Sturmflut
Dienstag, 7. Mai 2013
Die verfluchte Antenne
Meistens haben die Dinge, die ich intuitiv fühle, Hand und Fuß. Früher oder später stellt sich heraus, dass es sichere Grundlagen für mein Bauchgefühl gibt. Ich bin in der Lage, Stimmungen, Zwischentöne und Subtext schnell und treffend wahrzunehmen.

Schön und gut. Das heißt noch lange nicht, dass ich diese Fähigkeiten auch immer zu schätzen weiß, ihnen vertraue und mit ihnen glücklich bin, im Gegenteil. Es nervt mich manchmal ganz schön. Alles hat eine Bedeutung, jeder Satz, jede Äußerung, jede kleine Mimik oder Gestik. Ich kann nichts auf die leichte Schulter nehmen, nichts ist nebensächlich oder nur so daher gesagt, nichts ist unbeschwert und ohne besondere Bedeutung, alles wiegt, was es wiegt und nichts weniger. Ich empfinde das als Bürde.

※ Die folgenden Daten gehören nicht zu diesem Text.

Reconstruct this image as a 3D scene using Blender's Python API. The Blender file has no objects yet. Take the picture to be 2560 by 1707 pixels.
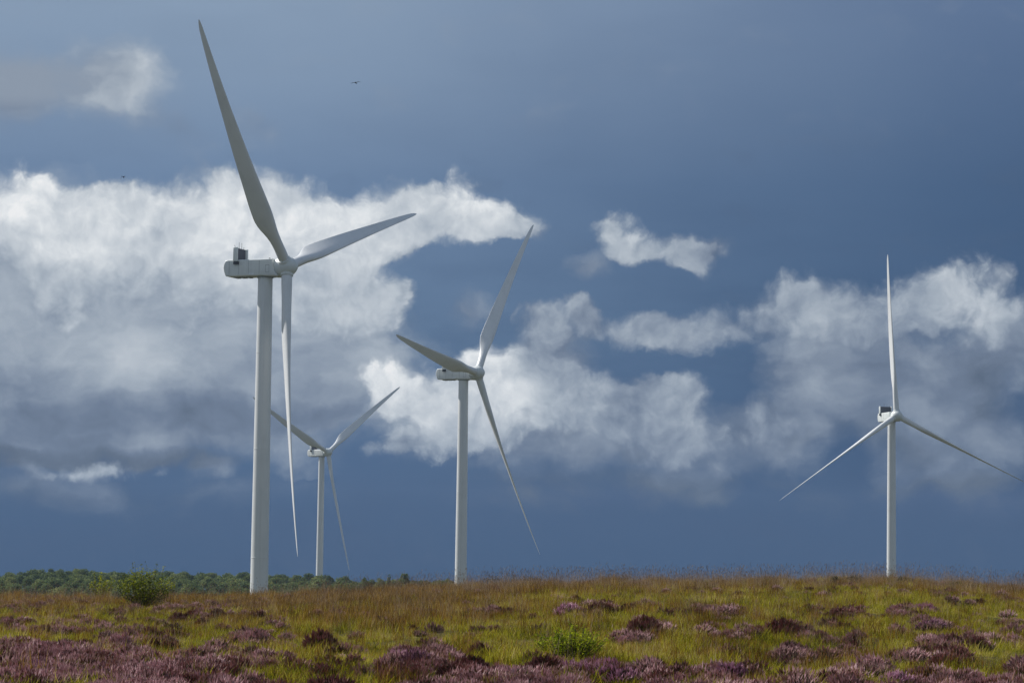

Sich ständig in Habacht-Stellung zu befinden ist so anstrengend und orientiert sich so sehr an den Erwartungen, die andere möglicherweise an mich richten könnten, dass ich unterwegs vergesse, mich um mich selbst zu kümmern. Das stimmt natürlich nur vordergründig. Natürlich kümmere ich mich mit diesem Verhalten vorrangig um mich selbst: Ich sorge dafür, Emotionen anderer bereits vor ihnen selbst zu erkennen und Konfrontationen zu vermeiden, die mir in irgendeiner Art und Weise Schaden zufügen könnten. Ich selbst bleibe zwar geduckt im Hintergrund, aber das tue ich, damit mir nichts geschieht. Diese Art vorauseilenden Lesens in anderen sorgt dafür, dass mein Rücken niemals gerade ist. Ich würde gern herausfinden, wie ich diese Fähigkeit für mich selbst nutzen kann, ohne als empfindliche Mimose mit zu langen Antennen zu gelten.

Erst jüngst wieder haben sich meine Wahrnehmungen bestätigt, und es hat sich herausgestellt, dass jemand genau das von mir dachte, von dem ich dachte, dass er es von mir dachte. Hätte ich viel eher mit meiner Wahrnehmung nach außen gehen sollen? Welche Möglichkeiten zur Selbstbehauptung (als Alternative zum Selbstschutz) hätte mir das eröffnet? Hätte ich mich dann von vornherein besser gefühlt als jetzt, da ich mich in die Defensive gedrängt fühle?

Ich möchte die Antenne von einem Fluch in einen Segen verwandeln. Sie hat einen guten Draht. Ich möchte mich verabschieden von dem Satz, der mir immer noch in den Ohren gellt: "Aber das ist doch nur ein Gefühl!" Nein, es ist nicht nur ein Gefühl, es ist nichts, wofür ich mich rechtfertigen müsste. Es ist im Gegenteil das, was zählt. Ich ziehe nur die falschen Schlüsse.